Consequently, in a condition in which the operated valve 6 keeps its opening constant, the delivery flow rate of the variable displacement pump 1 is proportional in value to the rate of revolution of the engine, so that supply flow rate in case that the operated valve 6 keeps its opening constant is proportional in value to the rate of revolution of the engine as shown in Fig. 3. Therefore, for example, in case that it is applied to a hydraulic circuit for the work machine, the work machine may have its operation speed be proportional to rate of revolution of the engine.

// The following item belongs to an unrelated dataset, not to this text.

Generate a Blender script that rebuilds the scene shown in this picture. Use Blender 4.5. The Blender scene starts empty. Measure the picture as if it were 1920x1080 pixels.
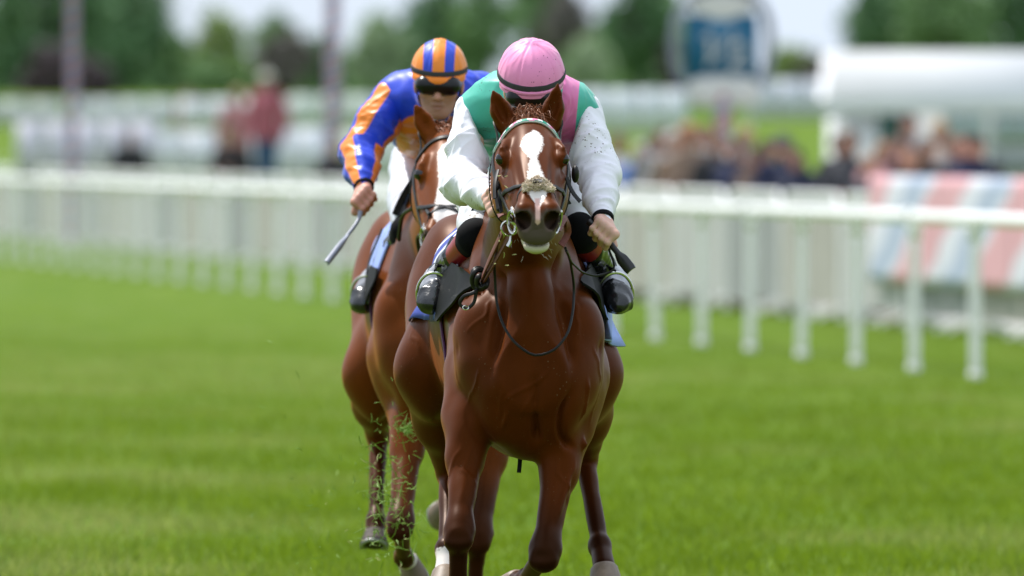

In addition, in a modification of the above embodiment, it is possible to have the pressure oil of the pressure oil source 11 be high in pressure in a range larger than a predetermined rate of revolution N₁ as shown in Fig. 4. Such construction makes it possible to increase the supply flow rate (which passes through the operated valve 6) in the range larger than the predetermined rate of revolution as shown in Fig. 5.

Claims

In a displacement controlling circuit system for a variable displacement pump, comprising: a variable displacement pump driven by an engine; a large-diameter piston provided with a pressure chamber to which a delivery pressure oil of said pump is supplied, said large-diameter piston actuating a displacement control member of said pump in a displacement decreasing direction when the delivery pressure oil is supplied to its pressure chamber; a small-diameter piston provided with a pressure chamber to which a delivery pressure oil of said pump is supplied, said small-diameter piston actuating said displacement control member of said pump in a displacement increasing direction under the influence of said delivery pressure oil; and a load sensing valve which is selectively switched to a first position (in which said load sensing valve permits said pressure chamber of said large-diameter piston to communicate with a delivery passage of said pump) or a second position (in which said load sensing valve permits said pressure chamber to communicate with a tank), following a differential pressure between a pressure of said delivery pressure oil and a load pressure; the improvement wherein said displacement control circuit system is further provided with: a revolution sensor for detecting rates of revolution of said engine; and means so switching said load sensing valve as to be in said second position when the thus detected rates of revolution of said engine is high and to be in said first position when said detected rates of revolution of said engine is low.
The displacement controlling circuit system for the variable displacement pump as set forth in claim 1, wherein said load sensing valve switching means comprise: a pressure oil source driven by said engine; and a conduit which leads a delivery pressure oil from said pressure oil source to an end side of said load sensing valve, on which end side said load pressure so acts as to urge said load sensing valve to have said second position.
The displacement controlling circuit system for the variable displacement pump as set forth in claim 2, wherein: said pressure oil source is driven by said engine; and is a fixed displacement pump provided with a relief valve in a delivery passage, a set pressure of which relief valve is so set as to be proportional to said detected rates of revolution of said engine detected by said revolution sensor.